=== Problem statement ===
All of the lines below are to be transcribed faithfully, with pictures excluded from the copy.
────────────────────
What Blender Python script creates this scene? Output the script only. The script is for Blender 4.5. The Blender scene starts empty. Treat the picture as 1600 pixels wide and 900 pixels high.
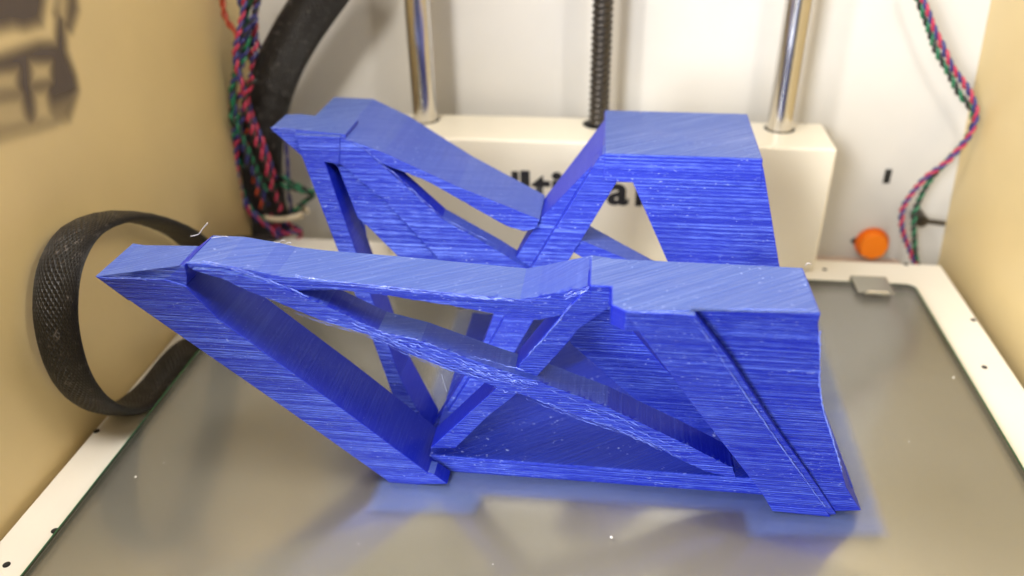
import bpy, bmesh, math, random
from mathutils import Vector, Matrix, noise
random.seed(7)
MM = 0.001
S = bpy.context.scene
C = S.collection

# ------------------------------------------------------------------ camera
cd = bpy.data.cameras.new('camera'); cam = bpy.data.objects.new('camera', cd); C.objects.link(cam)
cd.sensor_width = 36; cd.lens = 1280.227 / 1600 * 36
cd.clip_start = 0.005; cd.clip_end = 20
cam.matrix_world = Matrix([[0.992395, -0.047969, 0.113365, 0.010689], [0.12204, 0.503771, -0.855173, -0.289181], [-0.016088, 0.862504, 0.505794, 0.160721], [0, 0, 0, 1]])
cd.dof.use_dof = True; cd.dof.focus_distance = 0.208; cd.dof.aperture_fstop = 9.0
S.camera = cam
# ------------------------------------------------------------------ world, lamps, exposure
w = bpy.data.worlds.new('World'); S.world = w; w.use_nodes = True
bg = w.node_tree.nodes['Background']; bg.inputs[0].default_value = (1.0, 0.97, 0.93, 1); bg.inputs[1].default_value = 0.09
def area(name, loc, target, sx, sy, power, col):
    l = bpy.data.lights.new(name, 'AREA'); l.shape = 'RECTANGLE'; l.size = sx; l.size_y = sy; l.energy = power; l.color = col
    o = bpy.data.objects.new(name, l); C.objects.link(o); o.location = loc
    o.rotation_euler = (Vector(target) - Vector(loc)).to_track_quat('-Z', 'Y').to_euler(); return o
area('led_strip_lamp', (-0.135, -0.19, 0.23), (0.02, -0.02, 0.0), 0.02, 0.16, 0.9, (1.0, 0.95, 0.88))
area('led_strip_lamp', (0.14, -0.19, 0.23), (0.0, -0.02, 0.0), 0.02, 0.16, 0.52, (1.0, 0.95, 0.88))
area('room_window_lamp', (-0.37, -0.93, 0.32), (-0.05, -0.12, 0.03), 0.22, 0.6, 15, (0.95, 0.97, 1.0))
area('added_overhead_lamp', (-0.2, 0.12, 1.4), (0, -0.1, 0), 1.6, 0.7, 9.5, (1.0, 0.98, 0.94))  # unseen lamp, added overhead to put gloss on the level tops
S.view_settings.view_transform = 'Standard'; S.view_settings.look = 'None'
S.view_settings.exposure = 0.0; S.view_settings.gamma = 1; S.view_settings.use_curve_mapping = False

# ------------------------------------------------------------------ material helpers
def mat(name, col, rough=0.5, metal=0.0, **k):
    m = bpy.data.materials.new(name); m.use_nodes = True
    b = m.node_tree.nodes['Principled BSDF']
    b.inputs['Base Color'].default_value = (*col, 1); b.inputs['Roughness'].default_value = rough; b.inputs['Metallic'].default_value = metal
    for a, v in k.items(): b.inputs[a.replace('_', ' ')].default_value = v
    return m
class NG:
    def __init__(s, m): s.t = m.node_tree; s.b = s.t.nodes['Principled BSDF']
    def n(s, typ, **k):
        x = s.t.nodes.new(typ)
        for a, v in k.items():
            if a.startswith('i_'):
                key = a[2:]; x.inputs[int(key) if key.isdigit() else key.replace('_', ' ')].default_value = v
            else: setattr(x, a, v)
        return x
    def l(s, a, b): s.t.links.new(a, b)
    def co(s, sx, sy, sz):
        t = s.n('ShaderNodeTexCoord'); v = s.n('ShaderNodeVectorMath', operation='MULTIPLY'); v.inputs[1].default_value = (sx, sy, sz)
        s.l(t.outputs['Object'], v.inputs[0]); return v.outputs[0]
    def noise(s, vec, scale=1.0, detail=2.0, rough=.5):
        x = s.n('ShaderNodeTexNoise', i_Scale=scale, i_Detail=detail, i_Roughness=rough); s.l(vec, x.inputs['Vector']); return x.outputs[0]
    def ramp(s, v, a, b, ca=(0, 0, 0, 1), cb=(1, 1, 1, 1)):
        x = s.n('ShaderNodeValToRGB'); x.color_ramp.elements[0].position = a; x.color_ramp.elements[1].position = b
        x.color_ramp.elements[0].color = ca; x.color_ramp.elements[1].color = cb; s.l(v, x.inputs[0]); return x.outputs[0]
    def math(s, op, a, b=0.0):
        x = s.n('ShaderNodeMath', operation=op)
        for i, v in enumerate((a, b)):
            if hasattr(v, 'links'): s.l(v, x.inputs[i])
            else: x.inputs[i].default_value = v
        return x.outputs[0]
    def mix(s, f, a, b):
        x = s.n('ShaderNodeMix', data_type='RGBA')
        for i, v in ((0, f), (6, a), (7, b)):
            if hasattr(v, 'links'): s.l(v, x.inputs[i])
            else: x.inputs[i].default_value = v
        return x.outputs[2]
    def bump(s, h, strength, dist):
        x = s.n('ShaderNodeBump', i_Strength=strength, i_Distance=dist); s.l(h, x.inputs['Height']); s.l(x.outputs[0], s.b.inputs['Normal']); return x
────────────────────
=== Reply ===
What Blender Python script creates this scene? Output the script only. The script is for Blender 4.5. The Blender scene starts empty. Treat the picture as 1600 pixels wide and 900 pixels high.
import bpy, bmesh, math, random
from mathutils import Vector, Matrix, noise
random.seed(7)
MM = 0.001
S = bpy.context.scene
C = S.collection

# ------------------------------------------------------------------ camera
cd = bpy.data.cameras.new('camera'); cam = bpy.data.objects.new('camera', cd); C.objects.link(cam)
cd.sensor_width = 36; cd.lens = 1280.227 / 1600 * 36
cd.clip_start = 0.005; cd.clip_end = 20
cam.matrix_world = Matrix([[0.992395, -0.047969, 0.113365, 0.010689], [0.12204, 0.503771, -0.855173, -0.289181], [-0.016088, 0.862504, 0.505794, 0.160721], [0, 0, 0, 1]])
cd.dof.use_dof = True; cd.dof.focus_distance = 0.208; cd.dof.aperture_fstop = 9.0
S.camera = cam
# ------------------------------------------------------------------ world, lamps, exposure
w = bpy.data.worlds.new('World'); S.world = w; w.use_nodes = True
bg = w.node_tree.nodes['Background']; bg.inputs[0].default_value = (1.0, 0.97, 0.93, 1); bg.inputs[1].default_value = 0.09
def area(name, loc, target, sx, sy, power, col):
    l = bpy.data.lights.new(name, 'AREA'); l.shape = 'RECTANGLE'; l.size = sx; l.size_y = sy; l.energy = power; l.color = col
    o = bpy.data.objects.new(name, l); C.objects.link(o); o.location = loc
    o.rotation_euler = (Vector(target) - Vector(loc)).to_track_quat('-Z', 'Y').to_euler(); return o
area('led_strip_lamp', (-0.135, -0.19, 0.23), (0.02, -0.02, 0.0), 0.02, 0.16, 0.9, (1.0, 0.95, 0.88))
area('led_strip_lamp', (0.14, -0.19, 0.23), (0.0, -0.02, 0.0), 0.02, 0.16, 0.52, (1.0, 0.95, 0.88))
area('room_window_lamp', (-0.37, -0.93, 0.32), (-0.05, -0.12, 0.03), 0.22, 0.6, 15, (0.95, 0.97, 1.0))
area('added_overhead_lamp', (-0.2, 0.12, 1.4), (0, -0.1, 0), 1.6, 0.7, 9.5, (1.0, 0.98, 0.94))  # unseen lamp, added overhead to put gloss on the level tops
S.view_settings.view_transform = 'Standard'; S.view_settings.look = 'None'
S.view_settings.exposure = 0.0; S.view_settings.gamma = 1; S.view_settings.use_curve_mapping = False

# ------------------------------------------------------------------ material helpers
def mat(name, col, rough=0.5, metal=0.0, **k):
    m = bpy.data.materials.new(name); m.use_nodes = True
    b = m.node_tree.nodes['Principled BSDF']
    b.inputs['Base Color'].default_value = (*col, 1); b.inputs['Roughness'].default_value = rough; b.inputs['Metallic'].default_value = metal
    for a, v in k.items(): b.inputs[a.replace('_', ' ')].default_value = v
    return m
class NG:
    def __init__(s, m): s.t = m.node_tree; s.b = s.t.nodes['Principled BSDF']
    def n(s, typ, **k):
        x = s.t.nodes.new(typ)
        for a, v in k.items():
            if a.startswith('i_'):
                key = a[2:]; x.inputs[int(key) if key.isdigit() else key.replace('_', ' ')].default_value = v
            else: setattr(x, a, v)
        return x
    def l(s, a, b): s.t.links.new(a, b)
    def co(s, sx, sy, sz):
        t = s.n('ShaderNodeTexCoord'); v = s.n('ShaderNodeVectorMath', operation='MULTIPLY'); v.inputs[1].default_value = (sx, sy, sz)
        s.l(t.outputs['Object'], v.inputs[0]); return v.outputs[0]
    def noise(s, vec, scale=1.0, detail=2.0, rough=.5):
        x = s.n('ShaderNodeTexNoise', i_Scale=scale, i_Detail=detail, i_Roughness=rough); s.l(vec, x.inputs['Vector']); return x.outputs[0]
    def ramp(s, v, a, b, ca=(0, 0, 0, 1), cb=(1, 1, 1, 1)):
        x = s.n('ShaderNodeValToRGB'); x.color_ramp.elements[0].position = a; x.color_ramp.elements[1].position = b
        x.color_ramp.elements[0].color = ca; x.color_ramp.elements[1].color = cb; s.l(v, x.inputs[0]); return x.outputs[0]
    def math(s, op, a, b=0.0):
        x = s.n('ShaderNodeMath', operation=op)
        for i, v in enumerate((a, b)):
            if hasattr(v, 'links'): s.l(v, x.inputs[i])
            else: x.inputs[i].default_value = v
        return x.outputs[0]
    def mix(s, f, a, b):
        x = s.n('ShaderNodeMix', data_type='RGBA')
        for i, v in ((0, f), (6, a), (7, b)):
            if hasattr(v, 'links'): s.l(v, x.inputs[i])
            else: x.inputs[i].default_value = v
        return x.outputs[2]
    def bump(s, h, strength, dist):
        x = s.n('ShaderNodeBump', i_Strength=strength, i_Distance=dist); s.l(h, x.inputs['Height']); s.l(x.outputs[0], s.b.inputs['Normal']); return x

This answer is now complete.